As the story progresses, lots of skeletons (mostly figurative) are unearthed in the history of prominent area families. Along the way, Callie meets an intriguing young man (and heir to a substantial family fortune) named Paul, who's helping restore ancient churches in Matera, Italy. She's enchanted, but her strange dreams make her wonder if  he's really who he seems to be. Scenes shift from Salem to Gloucester, overlooking the beautiful Cape Ann (one of my all-time favorite places to visit, by the way) to Italy to the unbelievably ornate home of Peter's parents. An abundance of Salem's history is woven into the story, and the ending - which wraps things up in an almost too-tidy fashion, IMHO - nevertheless is exciting.

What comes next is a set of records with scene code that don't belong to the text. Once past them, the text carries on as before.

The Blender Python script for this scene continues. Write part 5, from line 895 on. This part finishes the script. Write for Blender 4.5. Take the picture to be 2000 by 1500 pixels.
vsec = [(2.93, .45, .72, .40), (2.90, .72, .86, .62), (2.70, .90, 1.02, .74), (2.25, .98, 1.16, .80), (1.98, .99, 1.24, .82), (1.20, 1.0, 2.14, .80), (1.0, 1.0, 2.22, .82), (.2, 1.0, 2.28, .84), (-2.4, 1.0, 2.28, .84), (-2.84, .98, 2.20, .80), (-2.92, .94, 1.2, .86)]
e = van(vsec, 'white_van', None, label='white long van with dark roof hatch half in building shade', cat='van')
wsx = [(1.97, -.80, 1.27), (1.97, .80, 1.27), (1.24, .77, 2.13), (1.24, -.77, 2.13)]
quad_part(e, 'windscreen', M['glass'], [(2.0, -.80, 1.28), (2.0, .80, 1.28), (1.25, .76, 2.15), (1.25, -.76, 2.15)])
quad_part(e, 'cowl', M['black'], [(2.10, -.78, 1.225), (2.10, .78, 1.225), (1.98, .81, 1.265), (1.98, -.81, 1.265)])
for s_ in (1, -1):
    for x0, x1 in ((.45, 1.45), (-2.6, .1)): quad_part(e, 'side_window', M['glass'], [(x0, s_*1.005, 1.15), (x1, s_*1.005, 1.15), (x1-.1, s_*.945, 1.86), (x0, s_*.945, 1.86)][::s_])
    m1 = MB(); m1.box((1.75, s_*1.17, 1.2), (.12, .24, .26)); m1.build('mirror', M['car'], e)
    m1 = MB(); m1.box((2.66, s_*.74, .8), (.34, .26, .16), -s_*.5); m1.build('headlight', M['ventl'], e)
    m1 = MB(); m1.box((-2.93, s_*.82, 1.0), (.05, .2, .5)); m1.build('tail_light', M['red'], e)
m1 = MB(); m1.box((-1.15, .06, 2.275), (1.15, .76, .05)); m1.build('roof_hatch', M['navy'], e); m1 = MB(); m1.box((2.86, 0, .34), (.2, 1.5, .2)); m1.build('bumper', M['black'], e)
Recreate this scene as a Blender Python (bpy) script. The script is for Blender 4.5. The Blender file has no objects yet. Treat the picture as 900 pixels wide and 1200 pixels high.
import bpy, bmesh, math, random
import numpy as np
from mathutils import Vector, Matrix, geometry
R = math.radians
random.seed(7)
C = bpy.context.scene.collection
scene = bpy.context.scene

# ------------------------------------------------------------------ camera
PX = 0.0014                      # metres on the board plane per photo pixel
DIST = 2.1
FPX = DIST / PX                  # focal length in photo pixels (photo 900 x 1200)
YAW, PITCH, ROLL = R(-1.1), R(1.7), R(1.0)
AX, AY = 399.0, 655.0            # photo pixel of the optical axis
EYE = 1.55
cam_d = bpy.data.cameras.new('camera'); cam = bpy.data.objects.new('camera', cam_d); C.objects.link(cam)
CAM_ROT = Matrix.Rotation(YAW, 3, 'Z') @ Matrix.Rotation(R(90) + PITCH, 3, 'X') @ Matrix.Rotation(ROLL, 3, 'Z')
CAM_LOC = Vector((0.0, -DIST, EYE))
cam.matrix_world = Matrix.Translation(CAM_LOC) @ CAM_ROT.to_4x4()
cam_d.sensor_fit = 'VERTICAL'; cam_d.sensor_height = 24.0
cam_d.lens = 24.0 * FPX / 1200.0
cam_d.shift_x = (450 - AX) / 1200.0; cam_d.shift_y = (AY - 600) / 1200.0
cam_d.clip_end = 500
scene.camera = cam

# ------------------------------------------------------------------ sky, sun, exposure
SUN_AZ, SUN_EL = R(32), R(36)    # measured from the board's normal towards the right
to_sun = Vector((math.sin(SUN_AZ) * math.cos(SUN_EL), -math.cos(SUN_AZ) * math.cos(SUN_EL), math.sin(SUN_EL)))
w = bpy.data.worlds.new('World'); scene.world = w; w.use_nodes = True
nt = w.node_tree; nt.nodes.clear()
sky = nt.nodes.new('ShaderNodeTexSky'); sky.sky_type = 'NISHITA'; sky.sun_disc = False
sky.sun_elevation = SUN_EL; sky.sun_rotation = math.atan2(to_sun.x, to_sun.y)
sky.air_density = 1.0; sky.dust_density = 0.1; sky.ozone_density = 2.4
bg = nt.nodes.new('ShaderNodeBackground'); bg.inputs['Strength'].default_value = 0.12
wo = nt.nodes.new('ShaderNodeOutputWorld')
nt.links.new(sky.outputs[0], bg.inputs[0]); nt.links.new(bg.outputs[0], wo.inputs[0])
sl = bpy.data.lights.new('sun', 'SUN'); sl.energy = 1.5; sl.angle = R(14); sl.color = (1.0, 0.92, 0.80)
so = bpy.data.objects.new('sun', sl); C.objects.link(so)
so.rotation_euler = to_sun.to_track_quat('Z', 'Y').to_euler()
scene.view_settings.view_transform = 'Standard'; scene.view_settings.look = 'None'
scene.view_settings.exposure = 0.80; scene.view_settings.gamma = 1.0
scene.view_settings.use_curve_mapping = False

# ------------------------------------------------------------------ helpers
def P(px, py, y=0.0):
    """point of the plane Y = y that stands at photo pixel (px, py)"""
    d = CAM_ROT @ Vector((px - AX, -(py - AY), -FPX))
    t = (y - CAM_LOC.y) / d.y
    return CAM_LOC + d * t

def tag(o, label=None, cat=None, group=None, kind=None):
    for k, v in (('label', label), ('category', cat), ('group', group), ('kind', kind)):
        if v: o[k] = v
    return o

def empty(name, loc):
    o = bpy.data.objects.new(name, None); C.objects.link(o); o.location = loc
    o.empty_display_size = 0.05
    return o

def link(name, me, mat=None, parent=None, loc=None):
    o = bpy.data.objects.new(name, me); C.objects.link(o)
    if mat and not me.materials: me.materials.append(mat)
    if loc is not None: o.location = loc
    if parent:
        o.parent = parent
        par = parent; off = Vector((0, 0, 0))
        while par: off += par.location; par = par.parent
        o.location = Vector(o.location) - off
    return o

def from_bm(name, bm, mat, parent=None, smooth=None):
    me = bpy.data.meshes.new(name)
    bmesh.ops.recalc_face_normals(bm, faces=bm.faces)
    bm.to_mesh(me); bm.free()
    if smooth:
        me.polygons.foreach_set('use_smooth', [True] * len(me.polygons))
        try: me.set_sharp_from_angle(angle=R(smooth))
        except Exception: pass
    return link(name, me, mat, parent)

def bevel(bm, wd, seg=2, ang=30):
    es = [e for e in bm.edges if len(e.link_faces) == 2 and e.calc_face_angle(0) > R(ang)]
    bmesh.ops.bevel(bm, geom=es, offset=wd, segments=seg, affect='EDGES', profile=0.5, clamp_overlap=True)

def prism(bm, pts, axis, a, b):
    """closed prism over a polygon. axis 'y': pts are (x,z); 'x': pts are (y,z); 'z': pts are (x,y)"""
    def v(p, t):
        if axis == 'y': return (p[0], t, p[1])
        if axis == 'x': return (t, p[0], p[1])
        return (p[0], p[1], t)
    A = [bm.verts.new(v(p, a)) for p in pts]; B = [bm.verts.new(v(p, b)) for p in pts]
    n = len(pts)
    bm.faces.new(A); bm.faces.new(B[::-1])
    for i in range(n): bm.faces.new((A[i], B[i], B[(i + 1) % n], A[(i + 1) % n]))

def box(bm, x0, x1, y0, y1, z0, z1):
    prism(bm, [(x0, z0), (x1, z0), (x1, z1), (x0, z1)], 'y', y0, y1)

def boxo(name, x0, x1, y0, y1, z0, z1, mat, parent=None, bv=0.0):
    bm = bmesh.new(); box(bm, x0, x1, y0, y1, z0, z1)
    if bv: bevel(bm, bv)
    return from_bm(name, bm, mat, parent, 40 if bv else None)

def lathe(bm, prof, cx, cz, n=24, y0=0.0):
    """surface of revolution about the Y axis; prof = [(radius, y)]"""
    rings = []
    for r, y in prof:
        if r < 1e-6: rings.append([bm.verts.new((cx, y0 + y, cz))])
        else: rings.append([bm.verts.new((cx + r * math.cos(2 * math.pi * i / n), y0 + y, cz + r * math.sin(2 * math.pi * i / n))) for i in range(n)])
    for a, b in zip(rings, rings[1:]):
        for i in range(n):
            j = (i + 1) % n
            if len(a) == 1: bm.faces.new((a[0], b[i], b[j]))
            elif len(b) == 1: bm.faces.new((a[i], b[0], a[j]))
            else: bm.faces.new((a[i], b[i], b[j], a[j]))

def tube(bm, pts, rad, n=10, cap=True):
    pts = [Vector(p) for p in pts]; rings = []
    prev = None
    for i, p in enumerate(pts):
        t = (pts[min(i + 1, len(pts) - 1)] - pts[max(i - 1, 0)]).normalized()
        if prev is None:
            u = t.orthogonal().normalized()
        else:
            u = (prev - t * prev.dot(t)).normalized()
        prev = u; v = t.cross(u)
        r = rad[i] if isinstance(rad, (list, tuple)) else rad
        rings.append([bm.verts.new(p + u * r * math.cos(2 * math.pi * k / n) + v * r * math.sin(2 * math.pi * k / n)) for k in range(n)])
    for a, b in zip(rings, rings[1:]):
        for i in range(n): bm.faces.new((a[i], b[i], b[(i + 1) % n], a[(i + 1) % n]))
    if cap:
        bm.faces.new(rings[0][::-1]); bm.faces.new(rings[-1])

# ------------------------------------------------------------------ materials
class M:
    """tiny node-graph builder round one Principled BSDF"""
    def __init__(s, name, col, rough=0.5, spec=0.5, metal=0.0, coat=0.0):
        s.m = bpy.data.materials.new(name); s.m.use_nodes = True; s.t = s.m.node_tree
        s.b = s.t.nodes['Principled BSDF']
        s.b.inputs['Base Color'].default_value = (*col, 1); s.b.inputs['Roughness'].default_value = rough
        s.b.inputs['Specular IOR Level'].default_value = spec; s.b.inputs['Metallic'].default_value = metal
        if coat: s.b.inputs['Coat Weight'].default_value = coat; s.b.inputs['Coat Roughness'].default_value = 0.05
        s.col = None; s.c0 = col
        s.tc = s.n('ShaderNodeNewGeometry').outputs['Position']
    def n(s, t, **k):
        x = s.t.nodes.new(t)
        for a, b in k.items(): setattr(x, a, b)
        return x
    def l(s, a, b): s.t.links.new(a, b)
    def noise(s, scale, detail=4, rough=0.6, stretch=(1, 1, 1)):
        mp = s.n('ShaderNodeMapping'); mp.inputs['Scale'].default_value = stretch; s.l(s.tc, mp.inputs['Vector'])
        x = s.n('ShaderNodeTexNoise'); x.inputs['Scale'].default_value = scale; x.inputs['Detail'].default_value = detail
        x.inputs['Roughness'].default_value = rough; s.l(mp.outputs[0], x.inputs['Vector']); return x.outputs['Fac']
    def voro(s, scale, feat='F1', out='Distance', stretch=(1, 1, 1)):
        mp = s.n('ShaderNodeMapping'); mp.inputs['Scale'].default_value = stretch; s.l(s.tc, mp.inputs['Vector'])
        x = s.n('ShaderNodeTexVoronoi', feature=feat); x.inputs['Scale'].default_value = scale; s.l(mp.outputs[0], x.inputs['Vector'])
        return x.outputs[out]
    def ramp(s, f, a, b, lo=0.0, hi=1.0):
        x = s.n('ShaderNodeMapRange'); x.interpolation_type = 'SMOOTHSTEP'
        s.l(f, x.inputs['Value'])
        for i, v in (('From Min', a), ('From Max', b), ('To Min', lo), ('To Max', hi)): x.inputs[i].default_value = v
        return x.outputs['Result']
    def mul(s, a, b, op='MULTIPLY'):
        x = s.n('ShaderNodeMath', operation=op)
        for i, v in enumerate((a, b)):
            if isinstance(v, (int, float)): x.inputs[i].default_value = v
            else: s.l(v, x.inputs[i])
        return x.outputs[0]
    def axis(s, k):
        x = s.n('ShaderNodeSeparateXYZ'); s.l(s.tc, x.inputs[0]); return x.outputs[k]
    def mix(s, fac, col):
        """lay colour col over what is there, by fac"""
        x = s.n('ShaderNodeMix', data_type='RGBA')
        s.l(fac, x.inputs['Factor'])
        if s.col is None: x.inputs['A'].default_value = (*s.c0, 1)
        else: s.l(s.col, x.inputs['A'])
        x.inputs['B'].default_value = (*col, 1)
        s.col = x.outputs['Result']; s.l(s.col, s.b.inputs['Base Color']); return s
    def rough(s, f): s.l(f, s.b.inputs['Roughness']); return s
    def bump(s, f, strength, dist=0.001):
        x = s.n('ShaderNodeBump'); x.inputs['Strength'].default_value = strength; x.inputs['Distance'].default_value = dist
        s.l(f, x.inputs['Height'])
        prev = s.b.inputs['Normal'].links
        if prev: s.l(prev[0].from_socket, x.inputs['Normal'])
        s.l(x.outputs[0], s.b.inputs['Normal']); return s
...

I did find it a little difficult to keep all the characters and their relationships (potential and real) straight in my mind. And at times, the story seemed a bit disjointed - jumping from place and time and character with little or no warning. Much of the latter, though, may well be because I read an advance copy (thanks to the publisher and author, via NetGalley, for that opportunity in exchange for an honest review), and the formatting was not what I expect will be in the finished product. It's a thoroughly enjoyable book, though, and I'm giving notice now that I want on the list to read the next installment.

The Fifth Petal by Brunonia Barry (Crown, January 2017); 448 pp.